The Michigan Department of Environment, Great Lakes, and Energy (EGLE) hosted the one-day educational event May 20 on the Michigan State University campus in East Lansing for middle school and high school student leaders from across Michigan. More than 300 students and teachers attended, compared with about 165 students and 21 schools in 2024.
Pictured: Students and Educators visit exhibits at the Michigan Student Sustainability Summit.
Attendee Mya Beauregard also went to last year’s event, held on Earth Day.
“This one feels a lot more open and student focused and student led,” she said. “It definitely feels like kids were working on this, and I love it.”
Mya said she was there to get “some new ideas of what we should be doing in our district, get some inspiration, probably a bit of networking with other passionate students around Michigan.” She and her classmates are considering a program to reduce school food waste.
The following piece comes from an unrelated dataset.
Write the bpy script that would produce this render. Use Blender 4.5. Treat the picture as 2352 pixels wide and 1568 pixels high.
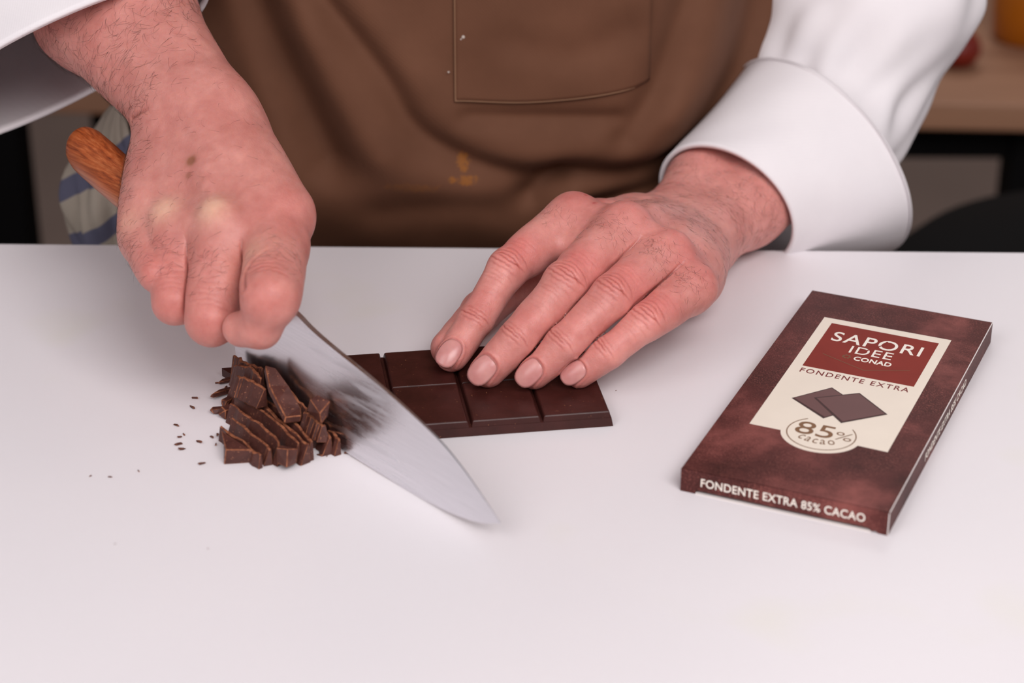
import bpy, bmesh, math, random
import numpy as np
from mathutils import Vector, Matrix

# ------------------------------------------------------------------ scene, camera, light
scn = bpy.context.scene
for _o in list(bpy.data.objects):
    bpy.data.objects.remove(_o)
COL = scn.collection
S = 0.001                                     # the script is written in millimetres
scn.view_settings.view_transform = 'Standard'
scn.view_settings.look = 'None'
scn.view_settings.gamma = 1.0
scn.view_settings.use_curve_mapping = False
scn.view_settings.exposure = -0.11

PITCH, ROLL, DIST = 0.4625, 0.003, 871.5      # camera looks down on the board's middle (the origin)
_cp, _sp, _cr, _sr = math.cos(PITCH), math.sin(PITCH), math.cos(ROLL), math.sin(ROLL)
cam_d = bpy.data.cameras.new('camera'); cam = bpy.data.objects.new('camera', cam_d); COL.objects.link(cam)
_up0 = Vector((0, _sp, _cp)); _rt0 = Vector((1, 0, 0))
_rt = _rt0 * _cr + _up0 * _sr; _up = _up0 * _cr - _rt0 * _sr; _fw = Vector((0, _cp, -_sp))
cam.matrix_world = Matrix(((_rt.x, _up.x, -_fw.x, 0), (_rt.y, _up.y, -_fw.y, -DIST * _cp * S),
                           (_rt.z, _up.z, -_fw.z, DIST * _sp * S), (0, 0, 0, 1)))
cam_d.sensor_width = 36.0; cam_d.lens = 4900 / 2352 * 36
cam_d.clip_start = 0.01; cam_d.clip_end = 50
cam_d.dof.use_dof = True; cam_d.dof.focus_distance = 0.838; cam_d.dof.aperture_fstop = 8.0
scn.camera = cam

world = bpy.data.worlds.new('world'); scn.world = world; world.use_nodes = True
_bg = world.node_tree.nodes['Background']
_bg.inputs['Color'].default_value = (0.90, 0.85, 0.88, 1); _bg.inputs['Strength'].default_value = 0.30

def area(name, loc, target, size, power, col=(1, 1, 1), sy=None):
    d = bpy.data.lights.new(name, 'AREA'); d.energy = power; d.color = col
    d.shape = 'RECTANGLE'; d.size = size; d.size_y = sy or size
    o = bpy.data.objects.new(name, d); COL.objects.link(o)
    o.location = loc
    o.rotation_euler = (Vector(target) - Vector(loc)).to_track_quat('-Z', 'Y').to_euler()
    return o
area('softbox_key', (0.42, -1.05, 1.10), (0.0, -0.05, 0.0), 0.9, 19, (1.0, 0.955, 0.96), 0.7)
area('fill_light', (-0.75, -1.0, 1.0), (-0.05, 0.0, 0.0), 0.9, 8.5, (1.0, 0.95, 0.97))  # unseen fill, added to lift the left and centre
area('background_fill', (0.4, 1.9, 1.6), (0.1, 1.5, -0.9), 0.7, 10, (1.0, 0.95, 0.92))  # unseen light, added only to brighten the background

# ------------------------------------------------------------------ materials
def srgb(r, g, b):
    f = lambda c: (c / 255 / 12.92) if c / 255 <= 0.04045 else ((c / 255 + 0.055) / 1.055) ** 2.4
    return (f(r), f(g), f(b), 1)

class NT:
    """small helper round a material's node tree"""
    def __init__(self, name, rough=0.5, spec=0.5, metal=0.0, color=None):
        self.m = bpy.data.materials.new(name); self.m.use_nodes = True
        self.t = self.m.node_tree; self.n = self.t.nodes; self.p = self.n['Principled BSDF']
        self.p.inputs['Roughness'].default_value = rough
        self.p.inputs['Specular IOR Level'].default_value = spec
        self.p.inputs['Metallic'].default_value = metal
        if color: self.p.inputs['Base Color'].default_value = color
    def new(self, typ, **kw):
        nd = self.n.new(typ)
        for k, v in kw.items():
            if k in nd.inputs: nd.inputs[k].default_value = v
            else: setattr(nd, k, v)
        return nd
    def link(self, a, b): self.t.links.new(a, b)
    def coord(self, kind='Object', scale=(1, 1, 1), rot=(0, 0, 0)):
        c = self.new('ShaderNodeTexCoord'); mp = self.new('ShaderNodeMapping')
        mp.inputs['Scale'].default_value = scale; mp.inputs['Rotation'].default_value = rot
        self.link(c.outputs[kind], mp.inputs['Vector']); return mp.outputs['Vector']
    def noise(self, vec, scale, detail=4, rough=0.55):
        nd = self.new('ShaderNodeTexNoise'); nd.inputs['Scale'].default_value = scale
        nd.inputs['Detail'].default_value = detail; nd.inputs['Roughness'].default_value = rough
        if vec is not None: self.link(vec, nd.inputs['Vector'])
        return nd.outputs['Fac']
    def ramp(self, fac, stops):
        r = self.new('ShaderNodeValToRGB'); e = r.color_ramp.elements
        while len(e) < len(stops): e.new(0.5)
        for i, (p, c) in enumerate(stops): e[i].position = p; e[i].color = c
        self.link(fac, r.inputs['Fac']); return r.outputs['Color']
    def mix(self, a, b, fac, mode='MIX'):
        x = self.new('ShaderNodeMix', data_type='RGBA', blend_type=mode)
        for sock, val in ((x.inputs[0], fac), (x.inputs[6], a), (x.inputs[7], b)):
            if hasattr(val, 'is_linked'): self.link(val, sock)
            else: sock.default_value = val
        return x.outputs[2]
    def base(self, c): self.link(c, self.p.inputs['Base Color'])
    def bump(self, h, strength=0.3, dist=0.0005):
        b = self.new('ShaderNodeBump'); b.inputs['Strength'].default_value = strength
        b.inputs['Distance'].default_value = dist
        self.link(h, b.inputs['Height']); self.link(b.outputs['Normal'], self.p.inputs['Normal'])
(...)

Attendees learned about Michigan environmental sustainability efforts, environmental career pathways, and youth-led stewardship projects through talks, exhibits, interactive breakout sessions, and field experiences. Students presented and discussed their projects and opportunities.
“People like to talk about students being like, ‘the future,’ right?” said Katherine Prokopchek, coordinator of the MSU Science Festival, a summit partner for the second year running. “But students are also doing work right now that’s very important in their communities, in their schools, in their families, working to protect our environment and create a more sustainable future but also current society.”
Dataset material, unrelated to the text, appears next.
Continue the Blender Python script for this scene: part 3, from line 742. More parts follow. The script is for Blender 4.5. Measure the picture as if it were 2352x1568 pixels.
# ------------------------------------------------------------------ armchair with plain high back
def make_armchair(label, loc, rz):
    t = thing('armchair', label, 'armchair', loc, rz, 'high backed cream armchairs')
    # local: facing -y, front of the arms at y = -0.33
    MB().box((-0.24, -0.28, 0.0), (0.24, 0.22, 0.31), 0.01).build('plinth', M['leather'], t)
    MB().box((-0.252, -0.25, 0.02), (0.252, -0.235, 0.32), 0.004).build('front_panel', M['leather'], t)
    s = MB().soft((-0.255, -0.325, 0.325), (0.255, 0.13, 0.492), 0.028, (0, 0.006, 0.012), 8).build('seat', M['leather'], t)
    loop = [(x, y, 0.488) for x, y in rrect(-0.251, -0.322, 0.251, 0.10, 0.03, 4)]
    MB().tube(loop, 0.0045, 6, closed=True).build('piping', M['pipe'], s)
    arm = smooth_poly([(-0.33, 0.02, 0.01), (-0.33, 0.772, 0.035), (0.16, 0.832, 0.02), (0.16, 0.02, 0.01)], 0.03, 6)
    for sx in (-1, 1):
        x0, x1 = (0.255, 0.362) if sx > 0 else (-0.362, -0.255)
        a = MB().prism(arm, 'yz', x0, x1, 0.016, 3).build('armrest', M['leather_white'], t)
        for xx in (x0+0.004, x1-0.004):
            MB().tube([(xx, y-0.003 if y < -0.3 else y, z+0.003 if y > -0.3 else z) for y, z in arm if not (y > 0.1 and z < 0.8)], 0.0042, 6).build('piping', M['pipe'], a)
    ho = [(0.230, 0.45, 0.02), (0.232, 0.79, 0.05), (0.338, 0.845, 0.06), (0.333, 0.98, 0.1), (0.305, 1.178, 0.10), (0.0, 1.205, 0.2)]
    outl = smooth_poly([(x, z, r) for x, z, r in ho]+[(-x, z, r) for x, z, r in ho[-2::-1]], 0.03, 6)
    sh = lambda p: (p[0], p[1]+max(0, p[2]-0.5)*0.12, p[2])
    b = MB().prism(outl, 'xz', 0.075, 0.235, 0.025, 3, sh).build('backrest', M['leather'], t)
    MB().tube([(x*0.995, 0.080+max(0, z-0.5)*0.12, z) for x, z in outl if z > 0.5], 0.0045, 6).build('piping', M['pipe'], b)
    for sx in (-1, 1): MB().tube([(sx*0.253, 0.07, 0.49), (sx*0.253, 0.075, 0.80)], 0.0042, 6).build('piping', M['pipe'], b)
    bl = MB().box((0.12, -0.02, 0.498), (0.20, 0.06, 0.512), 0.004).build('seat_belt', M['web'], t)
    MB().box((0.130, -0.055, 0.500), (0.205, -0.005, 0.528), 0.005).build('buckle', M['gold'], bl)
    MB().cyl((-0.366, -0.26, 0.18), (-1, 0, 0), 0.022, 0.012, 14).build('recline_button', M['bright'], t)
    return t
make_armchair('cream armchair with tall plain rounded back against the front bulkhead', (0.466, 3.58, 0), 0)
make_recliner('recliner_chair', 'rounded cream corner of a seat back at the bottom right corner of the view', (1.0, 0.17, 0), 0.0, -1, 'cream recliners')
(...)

Pictured: Students and Educators visit exhibits at the Michigan Student Sustainability Summit.
The Science Festival helped organize summit field experiences and present MSU work on sustainability and the environment, including talks and demonstrations from MSU faculty and students.
EGLE Director Phil Roos presented Michigan’s 2025 Environmental Service Awards to the E2 class at Grand Rapids Montessori Academy, which won the middle school award, and Buchanan High School’s environmental science classes, which won the high school award.
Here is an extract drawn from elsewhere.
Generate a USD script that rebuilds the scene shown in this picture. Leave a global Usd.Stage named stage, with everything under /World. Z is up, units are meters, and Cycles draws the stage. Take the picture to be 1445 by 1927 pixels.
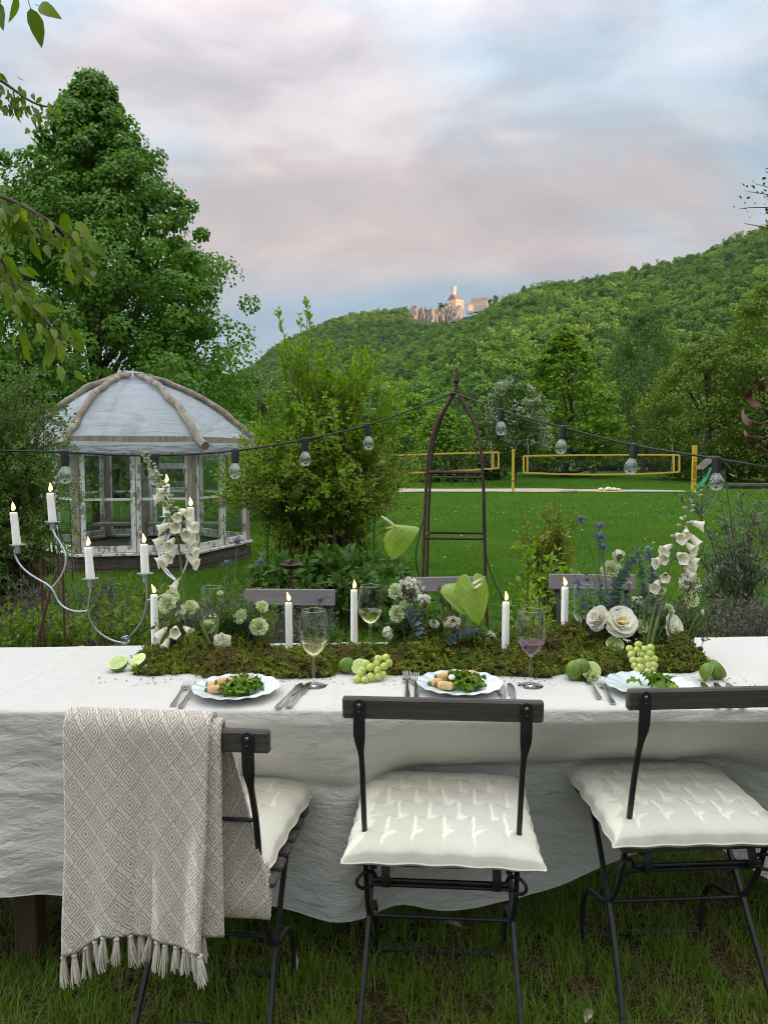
import math
import numpy as np
import trimesh
import manifold3d as m3
import meshkit
import usdkit
from pxr import Gf, Sdf, Usd, UsdGeom, UsdLux, UsdShade, Vt

stage = Usd.Stage.CreateInMemory()
UsdGeom.SetStageUpAxis(stage, UsdGeom.Tokens.z)
UsdGeom.SetStageMetersPerUnit(stage, 1.0)
world = UsdGeom.Xform.Define(stage, '/World')
stage.SetDefaultPrim(world.GetPrim())
UsdGeom.Scope.Define(stage, '/World/Looks')
rng = np.random.default_rng(11)
pi = math.pi

# ------------------------------------------------------------------ camera, sky, sun, exposure
EYE, PITCH, FPX, FW, FH = 1.36, math.radians(4.01), 1448.0, 1445.0, 1927.0
cam = UsdGeom.Camera.Define(stage, '/World/camera')
cam.CreateHorizontalApertureAttr(36.0)
cam.CreateVerticalApertureAttr(36.0 * 1024 / 767)
cam.CreateFocalLengthAttr(36.0 * FPX / FW)
cam.CreateClippingRangeAttr(Gf.Vec2f(0.05, 20000))
cam.CreateExposureAttr(0.82)
cx = UsdGeom.Xformable(cam.GetPrim())
cx.AddTranslateOp().Set(Gf.Vec3d(0, 0, EYE))
cx.AddRotateXOp().Set(90 - math.degrees(PITCH))

SUN_AZ, SUN_EL = math.radians(118), math.radians(7.0)      # azimuth clockwise from +Y (towards +X)
sdir = np.array([math.sin(SUN_AZ) * math.cos(SUN_EL), math.cos(SUN_AZ) * math.cos(SUN_EL), math.sin(SUN_EL)])
sun = UsdLux.DistantLight.Define(stage, '/World/sun')
sun.CreateIntensityAttr(1.0)
sun.CreateAngleAttr(0.8)
sun.CreateColorAttr(Gf.Vec3f(1.0, 0.62, 0.38))
sun.GetPrim().CreateAttribute('inputs:normalize', Sdf.ValueTypeNames.Bool).Set(True)
zq = Gf.Rotation(Gf.Vec3d(0, 0, 1), Gf.Vec3d(*map(float, sdir)))
UsdGeom.Xformable(sun.GetPrim()).AddTransformOp().Set(Gf.Matrix4d().SetRotate(zq))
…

“The awards are a celebration of some really great work,” he said, “but they’re also an inspiration for other people, because that’s what this is all about.”
EGLE Michigan Green Schools Coordinator Samantha Lichtenwald recognized 14 certified schools in attendance out of the more than 350 certified statewide. She also recognized two 2025 Michigan Green Ribbon Schools awardees, honored for whole-school sustainability efforts. The district awardee was the Lansing School District, and the school awardee was West Maple Elementary in Birmingham Public Schools.
Partnering with EGLE to present the summit were the Michigan Department of Agriculture and Rural Development, Grow the Earth, and the MSU Science Festival.